Even Killer Whales Are Not Sharks

Not to keep beating the dead horse of Star Trek, but I stumbled on an article just now that does an amazing job of illustrating the difference between Star Trek and what I’ll now label “conflict sci-fi” that we were talking about earlier.

This article does a great job of capturing, as it calls it, the soul of Star Trek, but what’s particularly astounding to me about this article is the shocking synchronicity with a dream I had last night. The article talks about the fiction of the conscious versus the fiction of the unconscious, the story of the whale versus the story of the shark.

My dreams last night were all about conflict and anxiety and impending pain and loss. They culminated in one where I was swimming in shallow, rough, but also clear, tropical waters barely in sight of land. And I was surrounded by killer whales. They continually breached near me and seemed to be watching me, circling me. I was scared. Adding to the fear was the fact that waves were constantly breaking over me, pushing me under the water, sometimes down to the bottom (which was less than 20 feet down at any given time). So I was spending quite a bit of time under the water, where it felt like I was even more vulnerable to attack. During one of these struggles back to the surface, I finally found the courage to open my eyes. And there, not two feet from me, was the huge face of a killer whale. Immediately the apocryphal shark attack advice came to me–if you’re attacked by a shark, punch it as hard as you can, in the nose if possible. But looking at this huge thing before me, that seemed absurd. It’s mouth was closed, but all I could think about were its teeth and how it could so easily bite me in half at the waist. Of course I knew it wasn’t a shark, but still it seemed aggressive, dangerous. Still, I reached out, maybe even intending to punch it. I closed my eyes again and imagined that the next (and last) thing I would feel were dozens of dagger-pointed teeth sinking into my arm. That was the scariest moment, expecting to feel those teeth.

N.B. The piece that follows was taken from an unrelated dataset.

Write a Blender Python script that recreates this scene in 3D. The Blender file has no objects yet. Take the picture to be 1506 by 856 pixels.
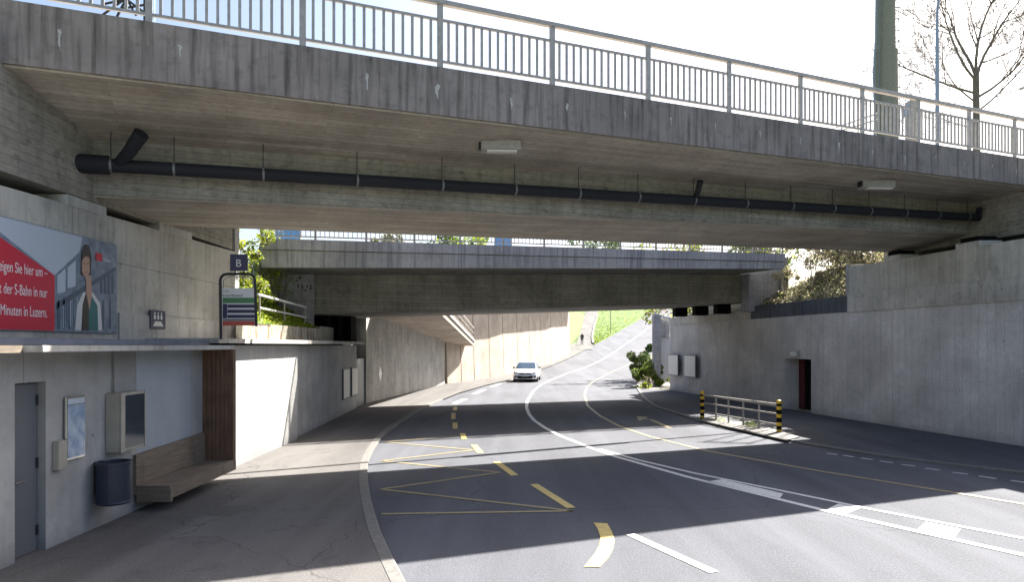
import bpy, bmesh, math, random
from mathutils import Vector, Matrix
random.seed(7)
C = bpy.data.collections.new('scene'); bpy.context.scene.collection.children.link(C)
S = bpy.context.scene
# ---------------------------------------------------------------- camera
F = 1004.0; CX = 753.0; HY = 508.0; EYE = 2.5
cam = bpy.data.cameras.new('camera'); co = bpy.data.objects.new('camera', cam); C.objects.link(co)
cam.sensor_width = 36; cam.lens = 36*F/1506; cam.shift_y = (HY-428)/1506
cam.clip_end = 3000; cam.clip_start = 0.05
co.location = (0, 0, EYE); co.rotation_euler = (math.pi/2, 0, 0)
S.camera = co
# ---------------------------------------------------------------- light
KX, KY = 0.70, 0.773
elev = math.atan(1/math.hypot(KX, KY)); azim = math.atan2(KX, KY)
w = bpy.data.worlds.new('World'); S.world = w; w.use_nodes = True
nt = w.node_tree; bg = nt.nodes['Background']
sk = nt.nodes.new('ShaderNodeTexSky'); sk.sky_type = 'NISHITA'; sk.sun_disc = False
sk.sun_elevation = elev; sk.sun_rotation = azim; sk.altitude = 400; sk.dust_density = 5.0; sk.air_density = 1.0; sk.ozone_density = 1.0
nt.links.new(sk.outputs[0], bg.inputs[0]); bg.inputs[1].default_value = 0.064
sd = bpy.data.lights.new('sun', 'SUN'); so = bpy.data.objects.new('sun', sd); C.objects.link(so)
sd.energy = 5.0; sd.angle = math.radians(0.53); sd.color = (1.0, 0.95, 0.87)
so.rotation_euler = Vector((KX, KY, 1)).to_track_quat('Z', 'Y').to_euler()
S.view_settings.view_transform = 'Standard'; S.view_settings.look = 'None'
S.view_settings.exposure = 2.08; S.view_settings.gamma = 1; S.view_settings.use_curve_mapping = False
S.render.resolution_x = 1024; S.render.resolution_y = 583
S.render.engine = 'CYCLES'
S.cycles.max_bounces = 6; S.cycles.diffuse_bounces = 4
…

But what my hand fell upon was not teeth. It was flesh. Not exactly soft, but smooth and warm and clearly alive. I opened my eyes and saw my hand laying perfectly on the animal’s expansive black forehead. The whale turned slightly to the side and pushed past me and down. As my hand trailed almost lazily along its full length, I realized a connection: what I felt when I reached out and found smooth mammalian skin instead of predator’s teeth, the whale felt something akin to that at my touch. This was not the dynamic of shark and man, predator versus predator, our only options to kill, be killed, or ignore–unconsciously. This was brotherhood, symbiosis, tolerance, conscious acknowledgement of sameness. This all took only seconds, and when I reached the surface again the sea was still rough and the killer whales were still there, but they looked very different to me and my fear was gone.